1874 - Le programme universel de Leonardo da Vinci

N. Lygeros

Dans la pensée de Leonardo da Vinci comme nous l’observons à travers son œuvre, il existe un programme universel. Ses thématiques ne sont pas simplement le résultat d’un choix qui proviendrait d’une logistique de l’acquisition de connaissances. Son point de vue est autre. Il est plus global et plus complet. Il s’articule autour d’une recherche des universaux et d’une création de paradigmes. Il n’observe, ne dessine, ne réalise la partie sans comprendre, saisir, pénétrer le tout. Ainsi les éléments de ses tableaux ont un caractère structurel incontestable. Il ne se contente pas d’un naturalisme étroit. Le monde est son propre modèle aussi il désire le comprendre en profondeur. Ses tableaux sont une synthèse à l’image du monde. Leurs parties doivent être approfondies afin de mettre en évidence leurs relations systémiques. Pour lui, le réalisme n’est qu’un moyen et non une fin en soi. Il recherche à travers lui les raisons. Si sa technique s’intéresse au comment, son art ne se préoccupe que du pourquoi. A travers la réalité, il recherche la noosphère. Via l’abstraction, la conceptualisation et la construction, il opère une abduction créative pour élaborer le modèle de la cause et la théorie des relations entre les entités qui composent son savoir, son œuvre ou encore ses tableaux. Il ne faut pas examiner le détail sans essayer de le comprendre à travers ses multiples études. Aussi il ne faut pas s’étonner de lire dans son manuscrit R, le pendant de la fameuse inscription qui interdirait l’accès à l’Académie de Platon à ceux qui ne savaient pas la géométrie.

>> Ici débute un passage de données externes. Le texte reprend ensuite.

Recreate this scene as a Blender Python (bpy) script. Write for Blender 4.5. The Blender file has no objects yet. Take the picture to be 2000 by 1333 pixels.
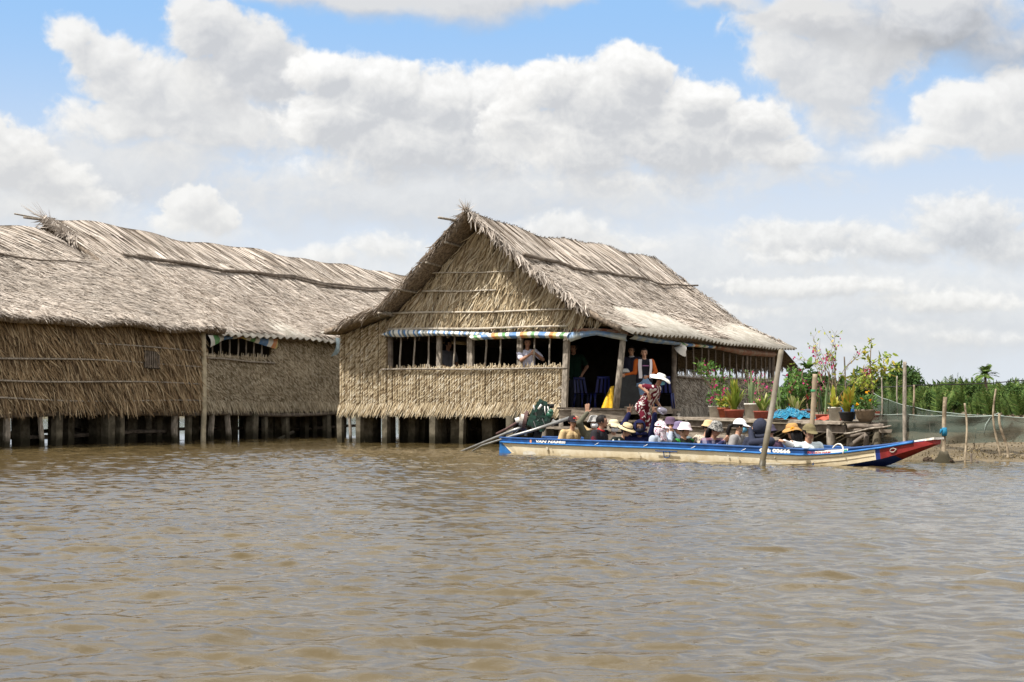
import bpy, bmesh, math, random
import numpy as np
from mathutils import Vector, Matrix, Quaternion
random.seed(7); rng = np.random.default_rng(7)
SC = bpy.context.scene; COL = SC.collection
R = math.radians

# ------------------------------------------------------------------ camera, sky, sun, exposure
EYE = 0.95; FPX = 3000.0; HZ = 800.0
cam_d = bpy.data.cameras.new('camera'); cam = bpy.data.objects.new('camera', cam_d); COL.objects.link(cam)
cam.location = (0, 0, EYE); cam.rotation_euler = (R(90), 0, 0)
cam_d.sensor_width = 36; cam_d.lens = 54; cam_d.shift_y = (HZ-666.5)/2000
cam_d.clip_start = 0.1; cam_d.clip_end = 6000
SC.camera = cam
SUN_H = Vector((-0.90, -0.45, 0)).normalized(); SUN_EL = R(57)
SUN = Vector((SUN_H.x*math.cos(SUN_EL), SUN_H.y*math.cos(SUN_EL), math.sin(SUN_EL)))
sd = bpy.data.lights.new('sun', 'SUN'); so = bpy.data.objects.new('sun', sd); COL.objects.link(so)
sd.energy = 5.0; sd.angle = R(0.6); sd.color = (1, 0.955, 0.88)
so.location = (-30, -20, 60); so.rotation_euler = SUN.to_track_quat('Z', 'Y').to_euler()
SC.view_settings.view_transform = 'Standard'; SC.view_settings.look = 'None'
SC.view_settings.gamma = 1; SC.view_settings.exposure = 0.5
SC.cycles.max_bounces = 6; SC.cycles.diffuse_bounces = 3; SC.cycles.glossy_bounces = 3
SC.cycles.transparent_max_bounces = 12; SC.cycles.caustics_reflective = False; SC.cycles.caustics_refractive = False
SC.cycles.use_denoising = True

def at(px, py, Y):
    return Vector(((px-1000)/FPX*Y, Y, EYE+(HZ-py)/FPX*Y))

class NT:
    """small helper to write node trees"""
    def __init__(s, tree): s.t = tree; s.n = tree.nodes; s.l = tree.links
    def new(s, typ, **kw):
        n = s.n.new(typ)
        for k, v in kw.items(): setattr(n, k, v)
        return n
    def put(s, sock, v):
        if isinstance(v, bpy.types.NodeSocket): s.l.new(v, sock)
        elif v is not None: sock.default_value = v
    def math(s, op, a, b=None, c=None, clamp=False):
        n = s.new('ShaderNodeMath', operation=op, use_clamp=clamp)
        for i, v in enumerate((a, b, c)):
            if v is not None: s.put(n.inputs[i], v)
        return n.outputs[0]
    def mix(s, f, a, b, mode='MIX'):
        n = s.new('ShaderNodeMix', data_type='RGBA', blend_type=mode)
        s.put(n.inputs[0], f); s.put(n.inputs[6], a); s.put(n.inputs[7], b)
        return n.outputs[2]
    def smooth(s, v, lo, hi, a=0.0, b=1.0):
        n = s.new('ShaderNodeMapRange', interpolation_type='SMOOTHSTEP')
        s.put(n.inputs[0], v); s.put(n.inputs[1], lo); s.put(n.inputs[2], hi); s.put(n.inputs[3], a); s.put(n.inputs[4], b)
        return n.outputs[0]
    def noise(s, vec, scale, detail=4, rough=.55, dist=0.0):
        n = s.new('ShaderNodeTexNoise'); s.put(n.inputs['Vector'], vec); n.inputs['Scale'].default_value = scale
        n.inputs['Detail'].default_value = detail; n.inputs['Roughness'].default_value = rough; n.inputs['Distortion'].default_value = dist
        return n
    def ramp(s, f, stops, interp='LINEAR'):
        n = s.new('ShaderNodeValToRGB'); n.color_ramp.interpolation = interp
        el = n.color_ramp.elements
        while len(el) < len(stops): el.new(0.5)
        for e, (p, c) in zip(el, stops): e.position = p; e.color = (*c, 1) if len(c) == 3 else c
        s.put(n.inputs[0], f); return n.outputs[0]

def c4(c): return (c[0], c[1], c[2], 1.0)

# ---- world: Nishita sky with cumulus clouds laid out by azimuth and elevation
W = bpy.data.worlds.new('World'); SC.world = W; W.use_nodes = True
# ------------------------------------------------------------------ cloud field, computed by direction (azimuth, elevation)
def _hash(ix, iy, s):
    h = (ix.astype(np.int64)*374761393+iy.astype(np.int64)*668265263+s*974634777) & 0xFFFFFFFF
    h = ((h ^ (h >> 13))*1274126177) & 0xFFFFFFFF
    return ((h ^ (h >> 16)) & 0xFFFFFF)/float(0xFFFFFF)
def gnoise(x, y, s=0):
    ix = np.floor(x); iy = np.floor(y); fx = x-ix; fy = y-iy
    ux = fx*fx*fx*(fx*(fx*6-15)+10); uy = fy*fy*fy*(fy*(fy*6-15)+10)
    def g(a, b):
        t = _hash(ix+a, iy+b, s)*(2*np.pi); return np.cos(t)*(fx-a)+np.sin(t)*(fy-b)
    n0 = g(0, 0)*(1-ux)+g(1, 0)*ux; n1 = g(0, 1)*(1-ux)+g(1, 1)*ux
    return (n0*(1-uy)+n1*uy)*1.5
def fbm(x, y, o=5, s=0, gain=.5):
    t = 0; a = 1; n = 0
    for k in range(o):
        t = t+a*gnoise(x, y, s+k); n += a; a *= gain; x = x*2.03+17.1; y = y*2.03+5.3
    return t/n
def puff(x, y, o=5, s=0, gain=.56):
    """billowy noise: round lobes with sharp creases between them"""
    t = 0; a = 1; n = 0
    for k in range(o):
        t = t+a*(1-2*np.abs(gnoise(x, y, s+k))); n += a; a *= gain; x = x*2.07+11.7; y = y*2.07+3.1
    return t/n
def sstep(v, a, b):
    t = np.clip((v-a)/(b-a), 0, 1); return t*t*(3-2*t)
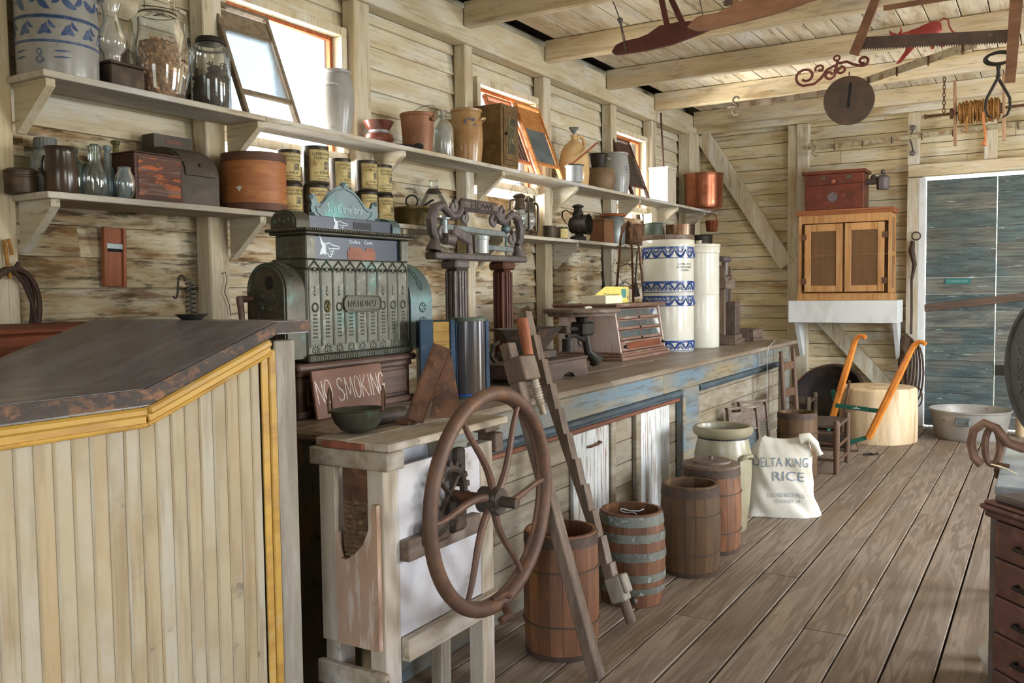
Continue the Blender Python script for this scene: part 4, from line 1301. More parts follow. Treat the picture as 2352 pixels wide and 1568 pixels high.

« Ne lise pas mes principes qui n’est pas mathématicien. »

Car c’est uniquement en analysant ses tableaux comme une démonstration mathématique que nous pouvons comprendre leur profondeur. Sans cela, le tableau n’est qu’une surface technique et au lieu d’avoir et au lieu d’ouvrir sur un univers mentalement organisé, il se referme comme une porte. En réduisant à néant la profondeur structurelle du tableau, celui-ci devient un mur hermétique. Ensuite toute herméneutique ne peut être que superfétatoire. Si les détails sont simples, les analyses simplistes ne peuvent en venir à bout. Car ils appartiennent un programme universel. Nous pourrions croire qu’il obéit à une tendance énumérative à l’instar de la poésie médiévale pu encore celle de la Renaissance mais il n’en est rien. Le penser serait réduire la combinatoire à une énumération, la théorie des groupes à un ensemble. Leonardo da Vinci structure, développe, arrange, réordonne des éléments qui semblent hétéroclites au profane et son éclectisme ne trompe que les spécialistes coincés qui ne peuvent concevoir le monde que de manière analytique et pour qui la vision holistique du monde n’est pas uniquement une utopie mais un fait impensable qui appartient au non être de Socrate. Leonardo da Vinci conscient d’être une matière à penser, œuvre pour penser la matière et à travers la diversité de celle-ci, il recherche l’unité de la pensée. Tel est son programme universel.